I have to disagree with one of your points, I think there ARE reasons that the children's market is more tightly vetted, and I understand why. Books teach children, children absorb books—and publishers who manufacture children's books have to be able to completely stand behind the pedagogic and moral aspects of what they are putting out there, plus everything in between (not to mention grammar and typographic errors, LOL). So it is a bit of a trickier line to walk with children's.

That said, I'm interested to see how things pan out in self-publishing in the children's market, or if not exactly "pan-out", how it develops. Will freelance children's book editors become a hot property for self-publishers?? Hey it could happen! :)

Thanks for chiming in!!! (And congrats on the Scholastic gig, I saw on your blog! )

Kathy Weller said...

Bonnie, thanks for your comment! I agree, how can it really hurt? The worst that can happen is our book does not sell. I also hear you on using all the skills in your tool box (design/typography, etc.) It's pretty gratifying to be able to exercise those muscles in a "world" where you usually do not get to fan those feathers.

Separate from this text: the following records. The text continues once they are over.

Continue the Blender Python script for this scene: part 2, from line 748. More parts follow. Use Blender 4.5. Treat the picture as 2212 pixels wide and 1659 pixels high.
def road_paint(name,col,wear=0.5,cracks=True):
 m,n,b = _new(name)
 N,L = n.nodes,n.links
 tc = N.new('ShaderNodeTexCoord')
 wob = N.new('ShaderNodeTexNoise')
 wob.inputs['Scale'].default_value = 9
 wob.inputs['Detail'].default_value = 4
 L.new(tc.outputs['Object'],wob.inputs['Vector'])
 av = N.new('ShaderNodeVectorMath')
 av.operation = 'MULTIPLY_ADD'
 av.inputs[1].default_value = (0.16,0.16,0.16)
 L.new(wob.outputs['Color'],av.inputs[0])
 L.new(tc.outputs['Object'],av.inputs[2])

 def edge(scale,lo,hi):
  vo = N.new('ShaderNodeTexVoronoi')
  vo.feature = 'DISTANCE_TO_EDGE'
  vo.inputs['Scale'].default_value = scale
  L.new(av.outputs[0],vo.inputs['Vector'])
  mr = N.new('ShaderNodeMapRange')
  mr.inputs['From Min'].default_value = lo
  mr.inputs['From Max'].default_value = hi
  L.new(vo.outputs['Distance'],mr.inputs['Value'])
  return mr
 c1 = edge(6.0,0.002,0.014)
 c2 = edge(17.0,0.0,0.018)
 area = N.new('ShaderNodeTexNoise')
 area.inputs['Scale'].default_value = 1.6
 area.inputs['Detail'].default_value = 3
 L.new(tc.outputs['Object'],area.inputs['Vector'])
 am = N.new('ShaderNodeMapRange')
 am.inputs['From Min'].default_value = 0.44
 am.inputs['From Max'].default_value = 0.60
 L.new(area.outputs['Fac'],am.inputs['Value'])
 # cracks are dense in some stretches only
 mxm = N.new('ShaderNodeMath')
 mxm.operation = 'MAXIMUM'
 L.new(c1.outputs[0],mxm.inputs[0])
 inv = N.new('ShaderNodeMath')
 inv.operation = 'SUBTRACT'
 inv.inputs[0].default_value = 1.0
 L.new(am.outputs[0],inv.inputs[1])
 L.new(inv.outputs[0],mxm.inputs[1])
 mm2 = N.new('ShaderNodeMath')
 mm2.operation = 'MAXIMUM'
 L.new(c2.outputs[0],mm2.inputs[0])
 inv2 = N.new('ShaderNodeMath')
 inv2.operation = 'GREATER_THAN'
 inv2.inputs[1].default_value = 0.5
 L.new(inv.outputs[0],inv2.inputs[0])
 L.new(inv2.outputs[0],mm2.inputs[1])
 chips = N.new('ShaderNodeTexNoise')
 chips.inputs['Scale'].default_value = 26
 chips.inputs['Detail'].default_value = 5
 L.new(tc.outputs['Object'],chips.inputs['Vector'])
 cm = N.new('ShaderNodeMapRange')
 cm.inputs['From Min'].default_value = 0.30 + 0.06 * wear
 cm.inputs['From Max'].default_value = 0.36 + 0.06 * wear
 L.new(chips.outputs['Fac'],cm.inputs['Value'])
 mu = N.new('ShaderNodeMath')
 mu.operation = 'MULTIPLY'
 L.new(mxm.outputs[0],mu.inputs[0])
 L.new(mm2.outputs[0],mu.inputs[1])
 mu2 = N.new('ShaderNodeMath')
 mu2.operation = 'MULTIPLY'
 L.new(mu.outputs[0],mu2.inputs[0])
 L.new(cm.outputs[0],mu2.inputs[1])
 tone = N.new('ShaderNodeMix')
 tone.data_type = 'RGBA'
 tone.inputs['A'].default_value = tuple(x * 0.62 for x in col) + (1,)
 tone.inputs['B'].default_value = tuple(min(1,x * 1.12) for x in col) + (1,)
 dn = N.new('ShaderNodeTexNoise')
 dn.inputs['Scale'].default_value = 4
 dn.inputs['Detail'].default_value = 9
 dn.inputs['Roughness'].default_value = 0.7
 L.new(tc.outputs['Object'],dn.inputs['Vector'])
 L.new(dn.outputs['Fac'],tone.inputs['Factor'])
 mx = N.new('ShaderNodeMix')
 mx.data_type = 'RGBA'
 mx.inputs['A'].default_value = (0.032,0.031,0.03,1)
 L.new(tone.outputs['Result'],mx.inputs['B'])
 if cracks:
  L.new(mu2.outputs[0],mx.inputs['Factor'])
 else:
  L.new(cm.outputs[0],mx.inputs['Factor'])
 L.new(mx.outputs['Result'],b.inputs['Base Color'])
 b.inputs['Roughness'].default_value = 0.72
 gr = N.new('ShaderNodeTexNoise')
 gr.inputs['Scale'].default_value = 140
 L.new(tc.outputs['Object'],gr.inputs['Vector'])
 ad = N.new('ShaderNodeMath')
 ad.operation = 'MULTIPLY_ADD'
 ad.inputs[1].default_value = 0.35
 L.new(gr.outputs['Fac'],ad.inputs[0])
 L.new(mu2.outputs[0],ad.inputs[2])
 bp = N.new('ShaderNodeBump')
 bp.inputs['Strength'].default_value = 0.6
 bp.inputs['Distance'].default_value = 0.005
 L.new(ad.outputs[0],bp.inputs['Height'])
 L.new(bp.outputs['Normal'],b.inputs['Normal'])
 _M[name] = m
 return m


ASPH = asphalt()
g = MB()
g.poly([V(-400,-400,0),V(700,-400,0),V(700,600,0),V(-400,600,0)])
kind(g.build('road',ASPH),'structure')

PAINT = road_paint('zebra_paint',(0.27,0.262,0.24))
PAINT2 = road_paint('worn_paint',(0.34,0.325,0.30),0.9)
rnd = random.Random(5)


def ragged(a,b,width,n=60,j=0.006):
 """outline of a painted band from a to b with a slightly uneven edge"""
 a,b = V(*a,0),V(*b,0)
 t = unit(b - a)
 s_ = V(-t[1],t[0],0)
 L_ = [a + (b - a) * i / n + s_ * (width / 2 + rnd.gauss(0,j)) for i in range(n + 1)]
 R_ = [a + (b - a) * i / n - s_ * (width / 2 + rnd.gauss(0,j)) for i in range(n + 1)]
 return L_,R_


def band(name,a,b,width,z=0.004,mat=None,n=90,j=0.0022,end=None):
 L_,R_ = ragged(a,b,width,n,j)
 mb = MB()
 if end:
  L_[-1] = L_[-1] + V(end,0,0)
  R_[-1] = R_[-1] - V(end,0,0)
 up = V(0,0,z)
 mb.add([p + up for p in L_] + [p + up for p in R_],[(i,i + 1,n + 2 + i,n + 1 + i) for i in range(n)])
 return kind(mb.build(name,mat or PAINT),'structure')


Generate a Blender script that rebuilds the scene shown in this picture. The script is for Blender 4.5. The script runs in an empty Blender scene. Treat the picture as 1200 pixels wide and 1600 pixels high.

Majeak, Thanks!! Yes! You should!! :)

Picture kitchen studio said...

Kathy regarding the sometimes challenging process of working with an author directly, I think that building in a simple order of procedure works well for me, (most of the time.) When I receive a manuscript, sometimes it's just not a good fit and I decline it. I might receive a manuscript that's great, but needs a little format help, etc., & I will direct the author to a freelance children's book editor who I know has a great reputation & will be honest with them,helping them get their manuscript ready to roll. though I have a graphic's background (AIPH) I've learned that it's important to get that second pair of eyes in the process, so I have decided to build design services into my contracts and have a freelance children's book designer check things out at sketch stage.Developing a good team is important - even for illustrators in self-publishing and this can help insure greater book quality - which has been an valid concern and complaint in the past.

Missy said...

Great post, you totally inspired me!

Kathy Weller said...

Picture Kitchen, you are inspiring. You've shared a lot about your process and I thank you for it. I know others will be as intrigued/interested in your process outline as I am. Thanks again.

Casey G. said...

So many good things have been said here!

My two cents. One thing I have encountered is authors or illustrators misunderstanding why they are self-publishing. A self-published book is for you as the creator to sell, have, and put into children's hands. A finished book does not suddenly make a publisher more interested in your story. I think it currently hinders your chances of seeing a publisher pick you up. Now as this blog post puts it perhaps tides will change on this. However, if your real goal is to get your book picked up by a publisher, don't trouble yourself with self-publishing, keep plugging away at your manuscript or dummy book and submitting.

If you have made your book the next big obstacle is convincing people of your product. We have all heard of the slush piles. There are a fair number of people out there who still believe writing is a get rich quick scenario and they think the children's book is the easiest answer in. They pump something out read it to their kids, the kids love it, clearly they have made the next best seller. However, most of the time that isn't the case. I think it is these people that keep self-published children's books from being respected.

But there is always an exception to any rule. If you really love your book and want to self publish you should! Things are changing; there are a lot of venues to sell you work. Just don't short change yourself, get help, as Picture Kitchen said, edit your book, a second set of eyes never hurts. It will most likely greatly increase your chances of being successful.

thank you for this thought and discussion provoking post Kathy!

Laura Zarrin said...

think you're right about the industry changing, tho my gut reaction to self-publishing is still one of distaste. Your art is amazing and commercially viable! Self-publishing is usually the domain of those who don't know the industry or the market. They don't get that their writing isn't where it needs to be. You've had yours shopped by an agent who believed in it, so again, I'm sure it's commercially viable and of good quality. I think if an author takes the time to get professional critiques, and rewrites it over and over if need be, then the work should be good. The big name publishers can't publish everything they want too. Rejection isn't always about the work, it may just not be in the right publishers hand at the right time.

We're always told as illustrators to create our own jobs, so go for it. Good luck to you and I can't wait to here what you're going to do!

I wanted to add to my comment which was originally posted on Kathy's blog:

I really like have that team behind me on a book. I've worked with art directors who have pushed me beyond what I thought I could do. I'd miss that. Also, I'm more supportive of the idea if we're talking about an author/illustrator. I think self publishing authors have a hard time letting go enough for the illustrator to add their own 'something' to the work. I really like a buffer between us! That's just my two cents. Great convo!

Angela Matteson said...

Great post Kathy! I agree with Laura's comments. I've been approached by authors who want to self-publish, but I'm leery about attaching myself to a project that might not be the best quality. As I'm just starting out, I don't yet trust my instincts on what makes a great story. I would rather work with a publisher who is more knowledgeable about the form and the market. The great thing about working with a publisher is all the improvements that happen to the work through the editing process. When collaboration goes on a book can be taken to another level.

But, this post is also starting to get me to think about all this in a new light. Laura also said, "The big name publishers can't publish everything they want too." This opens the door to the idea that there are many more great books that could enter the marketplace through other means.

I believe an author/illustrator would still want to find a good critique group and people who you trust to give honest opinions on improvements, but I think it is possible for a self-published book to receive praise and awards.

The fine arts market allows an artist to create a work completely out of their own vision. Those who appreciate the artist's point of view buy it, those who don't, don't. Does the creation of a book always have to be so different? I understand the point of these books being for children, and shaping their young minds, but we also have parents who should be able to select the best books for their children.